A: The real issue here is the type of orders you were on during your “active duty” as not all active duty qualifies you for the Post 9/11 GI Bill. For example, if you were ordered to active duty on a Title 10 order in support of a contingency operation for a period of at least 90 days, such as Afghanistan, that would establish Post 9/11 GI Bill eligibility at the 40% tier; a typical one-year deployment would inch you up to the 60% level. Two more one-year deployments would get you to 100%.

However, if you were ordered to state active duty, it was most likely on a Title 32 order which may or may not qualify you for the Post 9/11 GI Bill. If the orders were “for the purpose of organizing, administering, recruiting, instructing, or training”; or under section 502(f) “for the purpose of responding to a national emergency”, then you are eligible. The hurricane duty should have fallen under Section 502(f), but you will have to look at your orders to be sure.

So assuming all your state active duty time was “good” time, I come up with 32 months of eligible service, putting you at the 90% tier.

The bad news is under the Rule of 48, if you qualify for two or more GI Bills, your limited to a total combined maximum of 48 months. Assuming you used up your 36 months of MGIB to get your Bachelor’s degree in 1997, the most you could get under the Post 9/11 GI Bill would be 12 months at the 90% tier meaning the VA would pay up to 90% of your tuition and you would get 90% of the authorized housing allowance and book stipend.

Author Ron Kness is no longer in the service.

Q: I enlisted in Nov 2002 and was given $50,000 College Fund incentive along with the GI Bill. I have been doing a bit of research and have found that it seems that even though when I signed up I was told the 50K was in addition to the GI Bill, that in reality it was not. Basically from what I can find, you take GI Bill value at enlistment and subtract that from my 50K. Which means I actually got around 14K. Is this about right? The reason I ask is because I am trying to calculate my approx. monthly payment for BAH plus the College Fund.

A: Many people were duped by what they were really getting when they opted for the College Fund program. As you did, most thought the amount they were quoted was above and beyond what they would get from the Montgomery GI Bill (MGIB). Also as you did, most found out afterward that their quoted amount includes payment from the MGIB.

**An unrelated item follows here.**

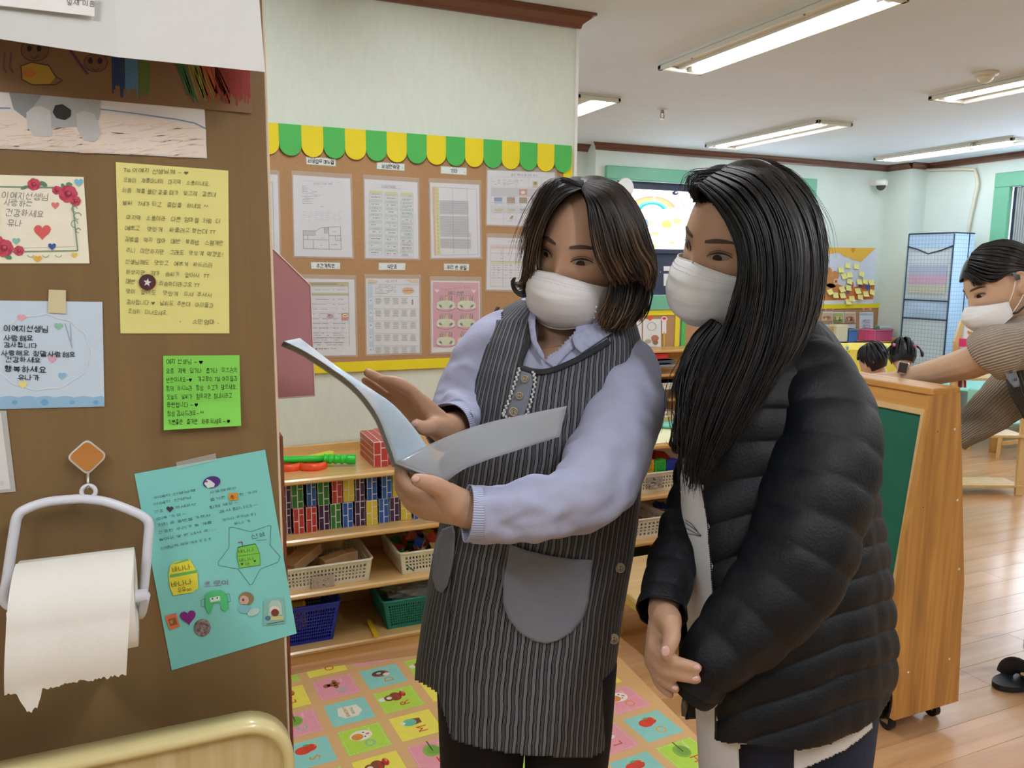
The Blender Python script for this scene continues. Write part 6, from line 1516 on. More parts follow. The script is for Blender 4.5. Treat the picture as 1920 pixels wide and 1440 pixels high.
def dogs(a):
    for x, y in ((1829, 606), (1819, 624), (1833, 625)): a.disc(x, y, 4.6, 2.2, '#C9963A', 1); a.disc(x-3.5, y-2.4, 1.8, 1.6, '#C9963A', 2); a.rect(x-3, y+1, x-2, y+4, '#A87A2A', 2); a.rect(x+2.5, y+1, x+3.5, y+4, '#A87A2A', 2)
book('picture_book', [(1811, 612), (1821, 600), (1862, 614), (1858, 635), (1808, 635)], 4.86, '#E9ECEC', 'white picture book with small brown dogs, on the rack behind the third woman', dogs)
book('picture_book', [(1801, 635), (1832, 636), (1832, 652), (1800, 650)], 4.80, '#E2306A', 'bright pink picture book on the rack below the white one')
for k, c in enumerate(('#A8283A', '#7A2A3A', '#C9CDD2', '#B83048')): book('picture_book', [(1795+k*4.4, 701), (1798.6+k*4.4, 701), (1798.6+k*4.4, 727), (1795+k*4.4, 727)], 4.95, c, '%s book spine on the lower shelf of the rack behind the third woman' % ('crimson', 'maroon', 'white', 'red')[k])
# little chair and table at the right
m_kid = wood('kid_chair_wood', '#DDBB82', '#CBA368', 2, .4, 9, .2); m_mint = mat('mint_plastic', '#8FD3C6', .4)
c = oz(1893, 856); t = thing('kids_chair', 'small wooden chair with a mint seat at the right edge', 'chair', c)
for dx, dy in ((-.12, 0), (.16, -.05), (-.07, .28), (.18, .25)): G().tube([c+(dx*1.15, dy, 0), c+(dx, dy, .27)], [.014, .018], 8).build('leg', m_kid, t)
G().box(c+(-.13, -.03, .10), c+(.17, -.01, .135), 0, .004).build('stretcher', m_kid, t)
G().box(c+(-.14, -.06, .255), c+(.20, .30, .285), 0, .012).build('seat', m_mint, t)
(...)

Your amount of $14,000 seems low to me. I went into the VA’s website and found out the MGIB monthly payment in January 2002 for a full-time student was $800 per month. Multiply that by 36 months of benefits and your total MGIB amount should have been worth around $28,800 at the time you signed up for the GI Bill. If you subtract that amount from $50,000, you end up with $21,200, which based on my experience seems to me to be more in the ballpark.

So to estimate how much monthly you would receive in College Fund money, divide the $21,200 figure by 36 months. That comes out to $588 per month. Currently, the MGIB pays $1,473 per month, so with your College Fund amount, it should total around $2,061. Don’t forget that you will have to pay your own tuition, books and other education-related expenses.

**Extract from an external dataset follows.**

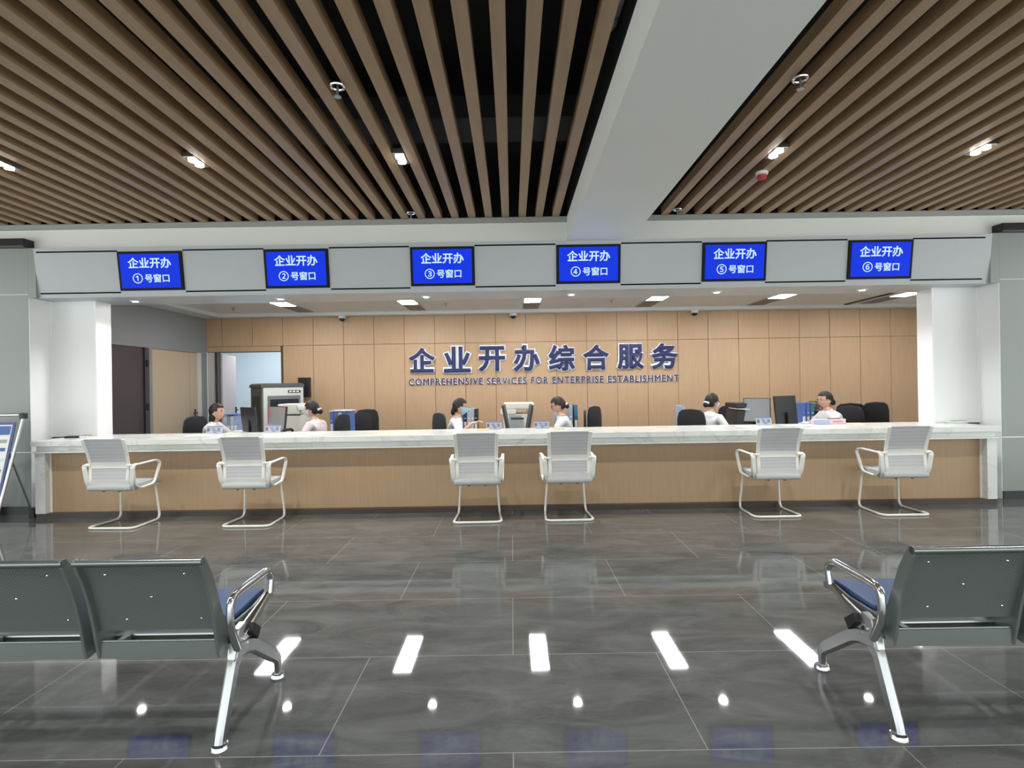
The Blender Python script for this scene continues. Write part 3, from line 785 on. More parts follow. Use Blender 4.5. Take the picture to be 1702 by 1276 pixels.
# ------------------------------------------------------------------ staff desks
def desk(x0, x1, label):
    t = thing('staff_desk', label, 'desk', ((x0+x1)/2, 7.5, 0), 0, 'staff desks behind the counter')
    w = (x1-x0)/2
    MB().box(-w, w, -.72, .55, .715, .745).build('desktop', panel_w, t, bevel=.003)
    for x in (-w+.03, w-.07):
        for y in (-.68, .47): MB().box(x, x+.04, y, y+.04, 0, .715).build('leg', panel_w, t)
desk(-3.95, -2.90, 'white staff desk behind the counter at the left pair of clerks')
desk(-.55, .60, 'white staff desk behind the counter at the middle pair of clerks')
desk(2.95, 4.05, 'white staff desk behind the counter at the right pair of clerks')

# ------------------------------------------------------------------ office chairs
def make_office_chair(fab, nm='office_chair'):
    t = thing(nm, 'x', 'chair')
    b = MB()
    for k in range(5):
        a = 2*PI*k/5+.3; b.sweep([(0, 0, .10), (.28*math.cos(a), .28*math.sin(a), .07)], rect_sec(.03, .03))
    b.build('star_base', blackp, t)
    for k in range(5):
        a = 2*PI*k/5+.3; MB().lathe([(.028, -.02), (.028, .02)], .28*math.cos(a), .28*math.sin(a), n=14, axis='y', cz=.028).build('caster', blackp, t)
    MB().lathe([(.025, .08), (.025, .385)], n=14).build('gas_column', blackp, t)
    MB().box(-.24, .24, -.23, .24, .38, .445).build('seat', fab, t, bevel=.03, seg=3, smooth=True)
    # backrest: rounded shield, facing +y
    out = [(-.19, .55), (-.225, .70), (-.225, .90), (-.20, 1.0), (-.15, 1.04), (0, 1.055), (.15, 1.04), (.20, 1.0), (.225, .90), (.225, .70), (.19, .55)]
    bm = MB(); bm.prism(out, 'y', -.27, -.235); o = bm.build('backrest', fab, t, bevel=.012, smooth=True)
    MB().sweep(fillet([(0, -.10, .375), (0, -.285, .38), (0, -.29, .75)], .06, 5), rect_sec(.05, .018), up=(1, 0, 0)).build('back_support', blackp, t, smooth=True)
    return t
oc = make_office_chair(blackf)
def seatpos(px, Y): return at(px, 700, Y)[0]
ocs = []
def office(px, Y, face, label, sx=1, first=[True], sz=1.0):
    o = oc if first[0] else copy_tree(oc); first[0] = False
    o.location = (seatpos(px, Y), Y, 0); o.rotation_euler = (0, 0, math.radians(face)); o.scale = (1, 1, sz)
    o['label'] = label; o['group'] = 'black office chairs behind the counter'
    return o
# face is the heading of the chair, degrees from +y
office(352, 7.42, -100, 'black office chair under the clerk nearest the side doors')
office(541, 7.45, 82, 'black office chair under the masked clerk with the pale pink shirt')
office(580, 8.30, 60, 'empty black office chair behind the counter, beside the blue binders at the left', sz=.98)
office(597, 9.15, 45, 'empty dark office chair right of the pink-shirted clerk, seen from its front')
office(758, 7.45, -60, 'black office chair under the clerk with the blue mask')
office(942, 7.45, 82, 'black office chair under the bending clerk left of the middle empty chair')
office(964, 8.4, 55, 'empty black office chair turned side-on, right of the middle clerks', sz=1.02)
office(1168, 7.42, -55, 'black office chair under the clerk beside the black printer')
office(1206, 8.5, 0, 'empty dark office chair behind the clerk beside the black printer')
office(1388, 7.42, 104, 'black office chair under the clerk beside the round fan')
office(1427, 8.1, 170, 'empty black rounded office chair right of the clerk beside the fan')
office(1480, 8.4, 195, 'empty black office chair farthest right behind the counter').scale = (1.2, 1, 1)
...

However, you may want to look into the Post 9/11 GI Bill. You qualify for it and probably would pay you more. Under that GI Bill, the VA pays your tuition and you get a monthly housing amount that averages $1,200 across the United States. Plus, at the beginning of each semester you get a book stipend of around $500 if you attend full-time, and you would still get your $588 in College Fund money. Check it out!

Author Ron Kness is no longer in the service.

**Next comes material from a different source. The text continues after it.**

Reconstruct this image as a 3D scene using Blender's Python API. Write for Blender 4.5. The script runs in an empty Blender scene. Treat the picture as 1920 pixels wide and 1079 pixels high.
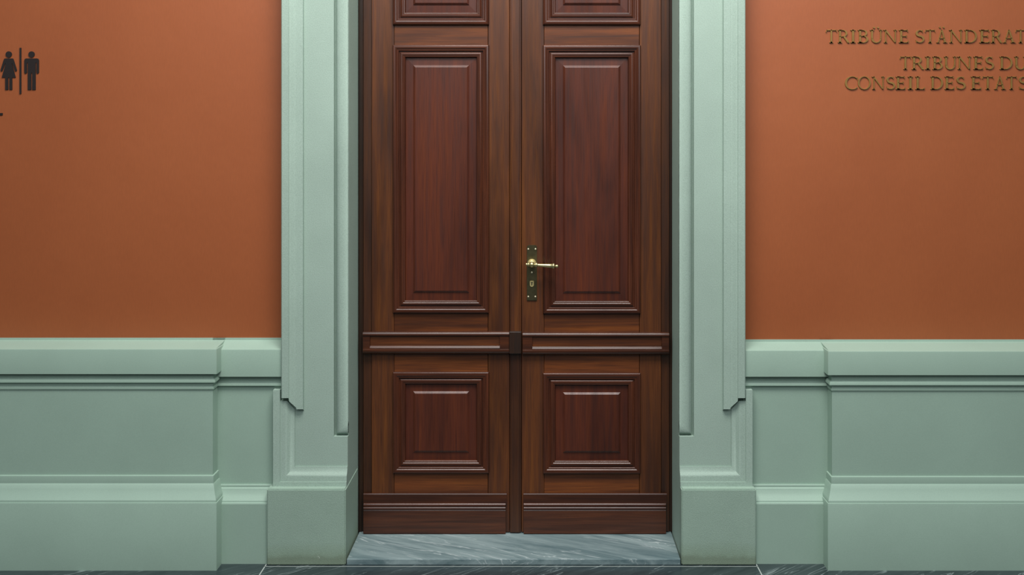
import bpy, bmesh, math, random
from mathutils import Vector, Matrix

S = bpy.context.scene
COL = S.collection
PI = math.pi

# ------------------------------------------------------------------ camera
PPM = 480.0            # image pixels per metre on the plane of the door face (y = 0)
DIST = 4.0             # camera to door face
CX, CY = 1010.0, 270.0  # image point straight ahead of the lens (the photo is shift-corrected)
CAMZ = 1.5425          # lens above the floor
cam_d = bpy.data.cameras.new('camera')
cam = bpy.data.objects.new('camera', cam_d)
COL.objects.link(cam)
cam.location = (0, -DIST, CAMZ)
cam.rotation_euler = (PI / 2, 0, 0)
cam_d.sensor_width = 36.0
cam_d.sensor_fit = 'HORIZONTAL'
cam_d.lens = PPM * DIST / 1920.0 * 36.0
cam_d.shift_x = (960.0 - CX) / 1920.0
cam_d.shift_y = (CY - 539.5) / 1920.0
cam_d.clip_start = 0.05
S.camera = cam

# ------------------------------------------------------------------ light and exposure
W = bpy.data.worlds.new('world')
S.world = W
W.use_nodes = True
# a hall open to daylight from above, dim at eye level
_nt = W.node_tree
_bg = _nt.nodes['Background']
_tc = _nt.nodes.new('ShaderNodeTexCoord')
_sp = _nt.nodes.new('ShaderNodeSeparateXYZ')
_rp = _nt.nodes.new('ShaderNodeValToRGB')
_nt.links.new(_tc.outputs['Generated'], _sp.inputs[0])
_nt.links.new(_sp.outputs['Z'], _rp.inputs[0])
_nt.links.new(_rp.outputs['Color'], _bg.inputs[0])
_rp.color_ramp.elements[0].position = 0.10
_rp.color_ramp.elements[0].color = (0.23, 0.24, 0.24, 1)
_rp.color_ramp.elements[1].position = 0.75
_rp.color_ramp.elements[1].color = (0.78, 0.90, 1.0, 1)
_bg.inputs[1].default_value = 0.42


def area(name, loc, target, sx, sy, power, color):
    d = bpy.data.lights.new(name, 'AREA')
    d.shape = 'RECTANGLE'
    d.size, d.size_y = sx, sy
    d.energy = power
    d.color = color
    o = bpy.data.objects.new(name, d)
    COL.objects.link(o)
    o.location = loc
    o.rotation_euler = (Vector(target) - Vector(loc)).to_track_quat('-Z', 'Y').to_euler()
    return o


area('skylight', (0.0, -1.75, 4.1), (0.0, -0.75, 0.6), 2.3, 1.2, 164, (1.0, 0.97, 0.93))
area('hall_fill', (0.3, -4.6, 4.2), (0.0, -0.5, 1.0), 6.5, 2.0, 106, (0.97, 0.98, 1.0))  # added frontal fill in place of ambient hall light, no known lamp

S.view_settings.view_transform = 'Standard'
S.view_settings.look = 'None'
S.view_settings.gamma = 1.0
S.view_settings.exposure = 0.0
S.view_settings.use_curve_mapping = False
S.cycles.max_bounces = 6


# ------------------------------------------------------------------ photo measure -> place
def sc(y):
    return DIST / (DIST + y)


def X(px, y=0.0):
    return (px - CX) / (PPM * sc(y))


def Z(py, y=0.0):
    return CAMZ + (CY - py) / (PPM * sc(y))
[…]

Q: I am trying to figure out which GI Bill option works best for me and I would like to see dollar figures if possible. I am a National Guard soldier with 14yrs of service. I have been deployed twice under Title 10. First deployment was from Aug 2005 to Dec 2006; second deployment was from Sept 2010 to Nov 2011. I have heard that I’m eligible for 1606, 1607, and post 9/11. I just need the best bang for the buck! I have used a little of the MGIB in the past, but I’m unsure of how much I actually used? I am currently taking courses full time through virtual college.

A: At one time you probably did have all three GI Bills, but your Chapter 1606 that you had from being a National Guard member expired at the end of your 10th year anniversary. So that GI Bill is no longer a viable option, plus it only pays a full-time student $337 per month anyway and you have to pay your own tuition, books and other education-related expenses.

Chapter 1607 (REAP) was the forerunner to the Post 9/11 GI Bill, so you earned it from your deployment in 2005/2006. With your 16 months of service, it would pay $883.30 per month for you to go to school full-time and you have to pay all of your expenses as listed above for Chapter 1606.

And yes you are eligible for the Post 9/11 GI Bill. With a total of 30 months of qualifying Post 9/11 GI Bill service, you would qualify at the 90% tier. Under that tier, the VA pays 90% of your tuition directly to your public school (or up to 90% of $17,500 per year in tuition if you attend a private school) and you get 90% of the authorized full-time student online housing allowance of $673.50 ($606.15) and 90% of the book stipend ($37.50 per credit) at the beginning of each semester (up to your $900 yearly cap). As you can see by the figures, monetarily the Post 9/11 GI Bill would be your best bet.

As far as how many months of benefits you have left, you would have to submit VA Form 22-1190 from the eBenefit website to get that information. In return, you’ll get a Certificate of Eligibility showing your remaining unused benefits.